Program-program reintegrasi yang dicanangkan dan dilaksanakan oleh BRDA ternyata kurang optimal. Ini disebabkan oleh beberapa kelemahan pada aspek hokum dan budget BRDA, serta kurangnya koordinasi dengan lembaga donor lainnya. pertama BRDA meminta pemerintah mengubah paying hokum pembentukan BRDA sendiri. Penanganan Aceh pasca konflik jauh lebih penting dan memakan waktu lebih lama dibandingkan proses rehabilitasi dan rekontruksi Aceh pasca bencana gempa dan Tsunami. Ini mengingat penanganan ini akan berakibat dengan berbagai macam bidang yang mempengaruhinya. Penanganan pasca konflik harus dilakukan secara cepat dan tepat agar perdamaian akan tetap berlangsung di Aceh selamanya.
Kedua, Sebagai konsekuensi logis dari Perubahan payung hokum tersebut, BRDA harus memiliki hak untuk mengelola anggaran sendiri. Masalah anggaran pada tahun 2007 BRDA hanya memperoleh anggara dana 250 miliar dari rencana anggaran 700 miliar, jauh dari perkiraan untuk melakukan penanganan konflik.
Ketiga, BRDA bersama dengan berbagai stakeholder, termasuk lembaga-lembaga donor yang sangat berkepentingan dengan proses reintegrasi segera menyelesaikan cetak-biru perdamaian dan pembangunan Aceh. Cetak-biru berperan signifikan dalam memberikan petunjuk sudah sampai dimana proses perdamaian berlangsung.
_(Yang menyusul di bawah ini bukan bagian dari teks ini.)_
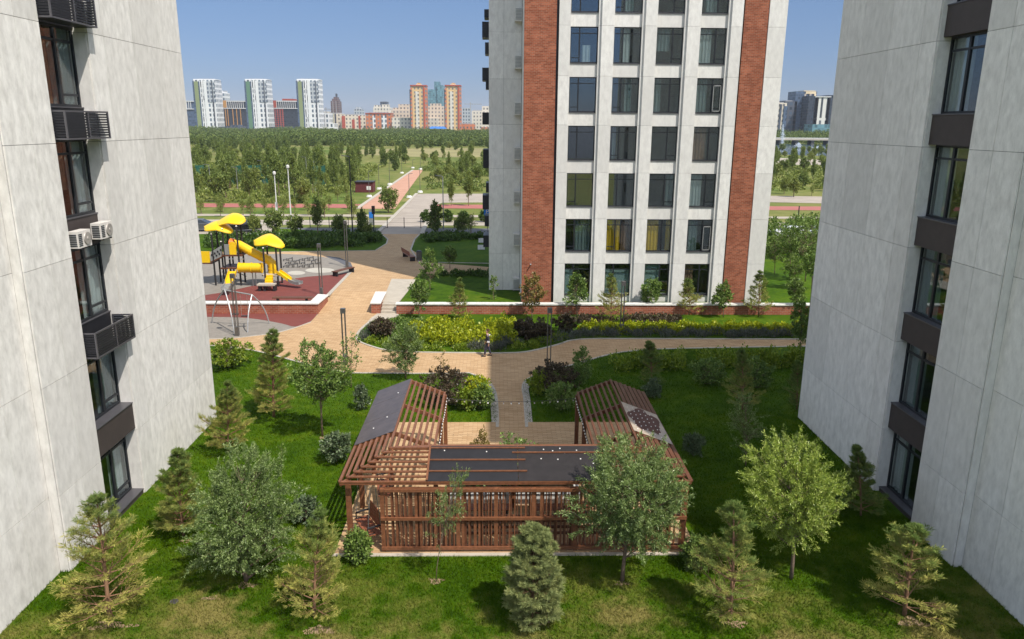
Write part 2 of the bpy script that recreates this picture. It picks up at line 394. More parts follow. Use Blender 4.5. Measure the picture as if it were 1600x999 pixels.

Masih banyak kelemahan-kelemahan yang terdapat pada BRDA yang menangani proses DDR di Aceh pasca konflik yang terjadi. Kelemahan-kelemahan ini tidak langsung mereka perbaiki agar para donor menyumbangkan bantuannya untuk pasca konflik berlangsung di Aceh. Apabila penanganan ini tidak cepat dilaksanakan maka konflik bisa terjadi di Aceh kembali, dan akan lebih susah penyelesaiannya karena sudah terjadi rasa percaya antar kedua belah pihak yang berkonflik.
Ada beberapa saran yang bisa dilakukan pemerintah dalam kasus konflik didaerah Aceh agar rekonsoliasi dapat terwujud. Pertama, perlu segera mengadakan pertemuan yang melibatkan semua komponen. Sehingga dapat menghasilkan rekomendasi dan memudahkan begi pemerintah Aceh menyelesaikan persoalan pemerintah, terutama keamanan selama ini. Kedua, menghindari adanya diskriminasi dalam pemerintahan dan pembangunan Aceh terutama KPA dengan masyarakat Aceh lainnya. Ketiga, menghilangkan karateristik negative seperti sombong, sirik, dan klaim lawan politik adalah musuh dan penghambat pembangunan.